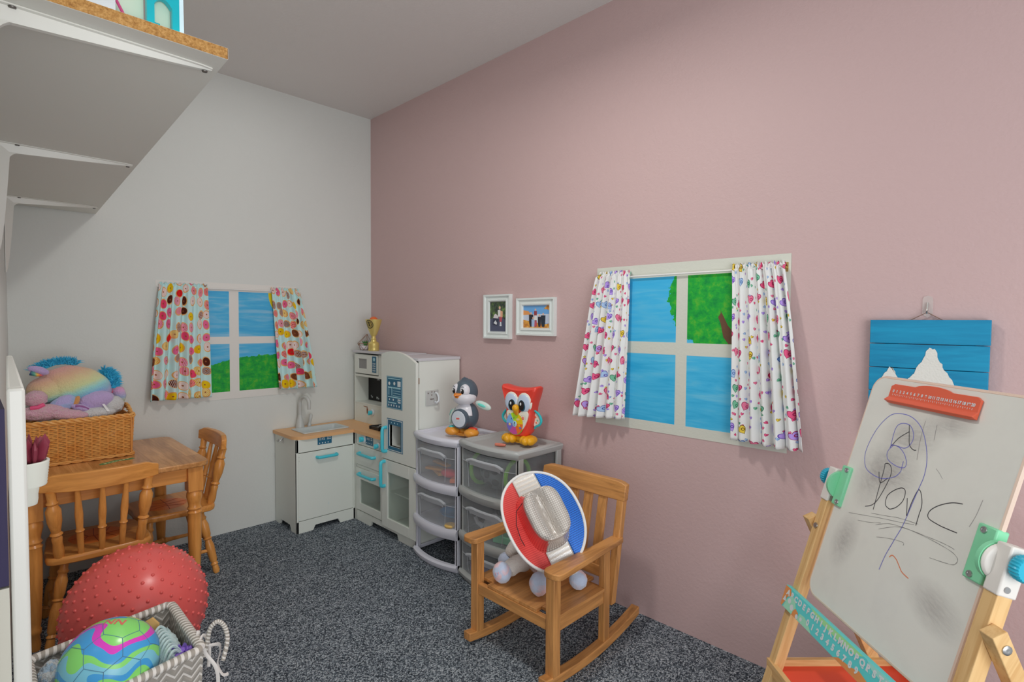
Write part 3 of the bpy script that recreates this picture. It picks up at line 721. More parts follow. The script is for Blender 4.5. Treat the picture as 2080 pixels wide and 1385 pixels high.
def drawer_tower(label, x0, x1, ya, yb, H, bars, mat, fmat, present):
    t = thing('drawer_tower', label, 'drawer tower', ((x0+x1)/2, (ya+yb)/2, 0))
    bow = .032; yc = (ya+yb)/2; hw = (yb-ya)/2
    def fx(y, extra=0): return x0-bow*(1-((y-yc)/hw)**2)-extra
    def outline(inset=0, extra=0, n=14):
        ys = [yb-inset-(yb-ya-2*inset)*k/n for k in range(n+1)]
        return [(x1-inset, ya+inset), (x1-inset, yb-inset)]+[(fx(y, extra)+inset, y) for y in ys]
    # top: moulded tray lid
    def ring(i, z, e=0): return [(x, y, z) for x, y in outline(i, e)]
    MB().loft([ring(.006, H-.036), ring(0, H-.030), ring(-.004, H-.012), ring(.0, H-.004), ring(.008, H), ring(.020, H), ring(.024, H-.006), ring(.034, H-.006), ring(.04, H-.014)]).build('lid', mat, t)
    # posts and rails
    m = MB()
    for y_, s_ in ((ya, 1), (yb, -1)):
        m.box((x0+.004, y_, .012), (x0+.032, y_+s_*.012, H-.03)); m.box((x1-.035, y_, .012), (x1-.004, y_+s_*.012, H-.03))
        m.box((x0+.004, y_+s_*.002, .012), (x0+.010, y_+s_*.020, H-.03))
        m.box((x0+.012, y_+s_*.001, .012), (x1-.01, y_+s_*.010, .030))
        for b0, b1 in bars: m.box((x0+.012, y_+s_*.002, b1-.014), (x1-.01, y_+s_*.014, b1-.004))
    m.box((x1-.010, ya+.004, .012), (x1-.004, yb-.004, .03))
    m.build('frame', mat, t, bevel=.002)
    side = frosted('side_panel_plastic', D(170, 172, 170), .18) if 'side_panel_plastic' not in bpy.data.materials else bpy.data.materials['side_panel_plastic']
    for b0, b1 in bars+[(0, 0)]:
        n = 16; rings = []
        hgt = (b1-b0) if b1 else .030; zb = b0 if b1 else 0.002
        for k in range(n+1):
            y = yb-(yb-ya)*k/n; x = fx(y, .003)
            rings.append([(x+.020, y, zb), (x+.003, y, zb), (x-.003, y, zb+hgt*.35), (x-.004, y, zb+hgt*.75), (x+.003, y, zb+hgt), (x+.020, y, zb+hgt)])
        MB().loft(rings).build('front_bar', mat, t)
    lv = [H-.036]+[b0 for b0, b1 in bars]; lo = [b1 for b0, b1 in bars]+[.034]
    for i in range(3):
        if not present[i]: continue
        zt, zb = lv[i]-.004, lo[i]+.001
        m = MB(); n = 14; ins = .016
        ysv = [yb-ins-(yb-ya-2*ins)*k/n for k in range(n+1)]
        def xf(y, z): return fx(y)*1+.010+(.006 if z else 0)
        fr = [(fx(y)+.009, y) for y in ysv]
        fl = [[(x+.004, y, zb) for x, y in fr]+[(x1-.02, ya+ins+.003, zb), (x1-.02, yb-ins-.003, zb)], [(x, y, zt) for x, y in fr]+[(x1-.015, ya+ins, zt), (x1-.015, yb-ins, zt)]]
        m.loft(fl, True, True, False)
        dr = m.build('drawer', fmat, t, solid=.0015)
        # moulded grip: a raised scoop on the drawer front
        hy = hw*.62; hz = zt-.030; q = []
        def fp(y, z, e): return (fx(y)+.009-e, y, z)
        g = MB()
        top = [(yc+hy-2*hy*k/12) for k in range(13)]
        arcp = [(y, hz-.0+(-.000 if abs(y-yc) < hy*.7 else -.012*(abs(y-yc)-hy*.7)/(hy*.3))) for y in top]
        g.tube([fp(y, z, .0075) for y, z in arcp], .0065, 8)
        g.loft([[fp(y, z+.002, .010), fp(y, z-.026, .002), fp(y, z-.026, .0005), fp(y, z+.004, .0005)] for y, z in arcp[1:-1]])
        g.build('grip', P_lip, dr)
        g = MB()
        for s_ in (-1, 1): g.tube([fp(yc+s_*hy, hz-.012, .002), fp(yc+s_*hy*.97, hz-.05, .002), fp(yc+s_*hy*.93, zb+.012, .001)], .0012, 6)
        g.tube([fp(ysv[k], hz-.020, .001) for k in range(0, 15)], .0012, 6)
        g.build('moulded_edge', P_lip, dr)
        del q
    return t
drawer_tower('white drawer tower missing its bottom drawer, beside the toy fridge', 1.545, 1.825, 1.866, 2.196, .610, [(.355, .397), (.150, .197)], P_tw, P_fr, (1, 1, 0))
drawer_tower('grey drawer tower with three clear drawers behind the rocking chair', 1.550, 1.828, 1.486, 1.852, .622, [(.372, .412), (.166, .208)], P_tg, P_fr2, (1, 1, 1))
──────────
- **OBJECTIVE**
Write out the data precisely as given, excluding the pictures.

- **ANSWER TO THIS PROBLEM**
Write part 3 of the bpy script that recreates this picture. It picks up at line 721. More parts follow. The script is for Blender 4.5. Treat the picture as 2080 pixels wide and 1385 pixels high.
def drawer_tower(label, x0, x1, ya, yb, H, bars, mat, fmat, present):
    t = thing('drawer_tower', label, 'drawer tower', ((x0+x1)/2, (ya+yb)/2, 0))
    bow = .032; yc = (ya+yb)/2; hw = (yb-ya)/2
    def fx(y, extra=0): return x0-bow*(1-((y-yc)/hw)**2)-extra
    def outline(inset=0, extra=0, n=14):
        ys = [yb-inset-(yb-ya-2*inset)*k/n for k in range(n+1)]
        return [(x1-inset, ya+inset), (x1-inset, yb-inset)]+[(fx(y, extra)+inset, y) for y in ys]
    # top: moulded tray lid
    def ring(i, z, e=0): return [(x, y, z) for x, y in outline(i, e)]
    MB().loft([ring(.006, H-.036), ring(0, H-.030), ring(-.004, H-.012), ring(.0, H-.004), ring(.008, H), ring(.020, H), ring(.024, H-.006), ring(.034, H-.006), ring(.04, H-.014)]).build('lid', mat, t)
    # posts and rails
    m = MB()
    for y_, s_ in ((ya, 1), (yb, -1)):
        m.box((x0+.004, y_, .012), (x0+.032, y_+s_*.012, H-.03)); m.box((x1-.035, y_, .012), (x1-.004, y_+s_*.012, H-.03))
        m.box((x0+.004, y_+s_*.002, .012), (x0+.010, y_+s_*.020, H-.03))
        m.box((x0+.012, y_+s_*.001, .012), (x1-.01, y_+s_*.010, .030))
        for b0, b1 in bars: m.box((x0+.012, y_+s_*.002, b1-.014), (x1-.01, y_+s_*.014, b1-.004))
    m.box((x1-.010, ya+.004, .012), (x1-.004, yb-.004, .03))
    m.build('frame', mat, t, bevel=.002)
    side = frosted('side_panel_plastic', D(170, 172, 170), .18) if 'side_panel_plastic' not in bpy.data.materials else bpy.data.materials['side_panel_plastic']
    for b0, b1 in bars+[(0, 0)]:
        n = 16; rings = []
        hgt = (b1-b0) if b1 else .030; zb = b0 if b1 else 0.002
        for k in range(n+1):
            y = yb-(yb-ya)*k/n; x = fx(y, .003)
            rings.append([(x+.020, y, zb), (x+.003, y, zb), (x-.003, y, zb+hgt*.35), (x-.004, y, zb+hgt*.75), (x+.003, y, zb+hgt), (x+.020, y, zb+hgt)])
        MB().loft(rings).build('front_bar', mat, t)
    lv = [H-.036]+[b0 for b0, b1 in bars]; lo = [b1 for b0, b1 in bars]+[.034]
    for i in range(3):
        if not present[i]: continue
        zt, zb = lv[i]-.004, lo[i]+.001
        m = MB(); n = 14; ins = .016
        ysv = [yb-ins-(yb-ya-2*ins)*k/n for k in range(n+1)]
        def xf(y, z): return fx(y)*1+.010+(.006 if z else 0)
        fr = [(fx(y)+.009, y) for y in ysv]
        fl = [[(x+.004, y, zb) for x, y in fr]+[(x1-.02, ya+ins+.003, zb), (x1-.02, yb-ins-.003, zb)], [(x, y, zt) for x, y in fr]+[(x1-.015, ya+ins, zt), (x1-.015, yb-ins, zt)]]
        m.loft(fl, True, True, False)
        dr = m.build('drawer', fmat, t, solid=.0015)
        # moulded grip: a raised scoop on the drawer front
        hy = hw*.62; hz = zt-.030; q = []
        def fp(y, z, e): return (fx(y)+.009-e, y, z)
        g = MB()
        top = [(yc+hy-2*hy*k/12) for k in range(13)]
        arcp = [(y, hz-.0+(-.000 if abs(y-yc) < hy*.7 else -.012*(abs(y-yc)-hy*.7)/(hy*.3))) for y in top]
        g.tube([fp(y, z, .0075) for y, z in arcp], .0065, 8)
        g.loft([[fp(y, z+.002, .010), fp(y, z-.026, .002), fp(y, z-.026, .0005), fp(y, z+.004, .0005)] for y, z in arcp[1:-1]])
        g.build('grip', P_lip, dr)
        g = MB()
        for s_ in (-1, 1): g.tube([fp(yc+s_*hy, hz-.012, .002), fp(yc+s_*hy*.97, hz-.05, .002), fp(yc+s_*hy*.93, zb+.012, .001)], .0012, 6)
        g.tube([fp(ysv[k], hz-.020, .001) for k in range(0, 15)], .0012, 6)
        g.build('moulded_edge', P_lip, dr)
        del q
    return t
drawer_tower('white drawer tower missing its bottom drawer, beside the toy fridge', 1.545, 1.825, 1.866, 2.196, .610, [(.355, .397), (.150, .197)], P_tw, P_fr, (1, 1, 0))
drawer_tower('grey drawer tower with three clear drawers behind the rocking chair', 1.550, 1.828, 1.486, 1.852, .622, [(.372, .412), (.166, .208)], P_tg, P_fr2, (1, 1, 1))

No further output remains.